Contemporary Classical

Dear Nico: Let’s Give Peace a Chance.

A couple of years ago, I touched off a full-blown shitstorm in these pages by asking what I thought was a fairly innocent question, which was:  Is Nico overrated?   I had not listened to much of his music at the time and the little I had heard was pleasant enough but not, to my taste, particularly interesting or distinctive.  It was competent, but not something I would bother to listen to again.  I was aware, however, that  young Nico was much beloved in some quarters of our small and incestuous little new music demimonde and not so much in others.  It seemed to that this would be a fun topic to get people who (unlike me) actually know what they’re talking about to explain the Nico phenomenon.  I mean, most young composers can’t get arrested and  we’re talking Vegas level fame here–Frank.  Sammy.  Wayne.  Nico.   How did he do it?

I was prepared for some people to say he gets a lot of attention because he a fantastic composer who is really good and here’s why. I was prepared for others to say it’s just one of those who-knows-who things that you get in a nasty competitive little world.   Man, was I naive.  Almost immediately, I was  set upon by a screeching horde of Nico acolytes accusing me–moi!–of being a heretic, a non-believer, the Charlie Manson of new music.  The mere fact that I had dared to raise the question at all meant that I was a doubter and troublemaker and probably a serial abuser of kittens.   It was like the time Sinead O’Connor tore up a picture of the Pope on national television.

I was so shaken by the experience that ever since I have not been able to spell Nico’s last name right which is why I keeping calling him Nico.

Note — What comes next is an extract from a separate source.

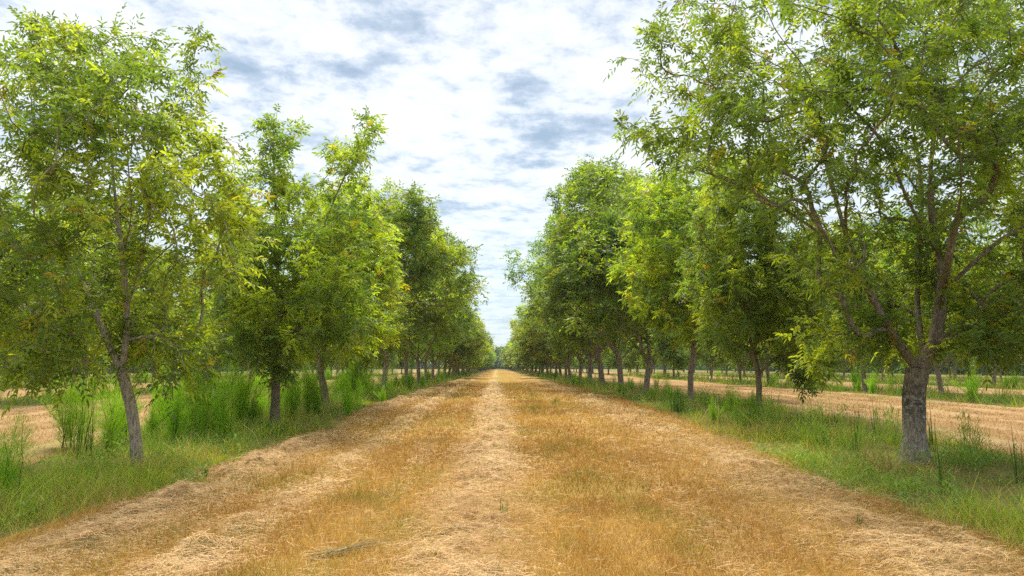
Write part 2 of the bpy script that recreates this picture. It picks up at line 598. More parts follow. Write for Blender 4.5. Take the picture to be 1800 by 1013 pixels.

I’ve never personally laid eyes on the lad.  I have waded through his first three big-label CD releases and still have no better explanation for his success than I started with, but, hey,  different strokes and all that.   Arvo Part, Eric Whitacre, Morton Lauridsen, he is not, IMHO.   That’s only my opinion.  It is not the opinion of Sequenza21.  I’m sure some of the writers who contribute here love his stuff.

Ok, so now Nico has written a post accusing Sequenza21 of spamming him by promoting his latest CD which, of course, falls into the no good deed goes unpunished category. If I had a new CD,  I would be happy if somebody regularly told 30,000 people about it.   But, I have to admit that  it wasn’t really a good deed.  As some of you who pay attention know,  I am a marketer by trade and I have a number of Twitter accounts that I use for what is delicately called “demand generation.”  I don’t use them to sell products and they don’t go to anybody who doesn’t “follow” the particular account; they are usually pointers to articles on web sites I manage.  When a record company, buys a display ad on Sequenza21 to promote a “hot” young composer, one of the little pieces of lagniappe that I sometimes throw in is a few weeks of scheduled  Tweets.  (Let me also add that I do the same for free for any composer who has a concert coming up and asks me nicely.)  As a direct result of the Tweets from my business accounts–not Sequenza21– that Nico identifies as spam, nearly 30,000 people went to his profile and the link to his music on NPR.

But, since Nico’s sensibilities were offended, I’ll promise to never do that again.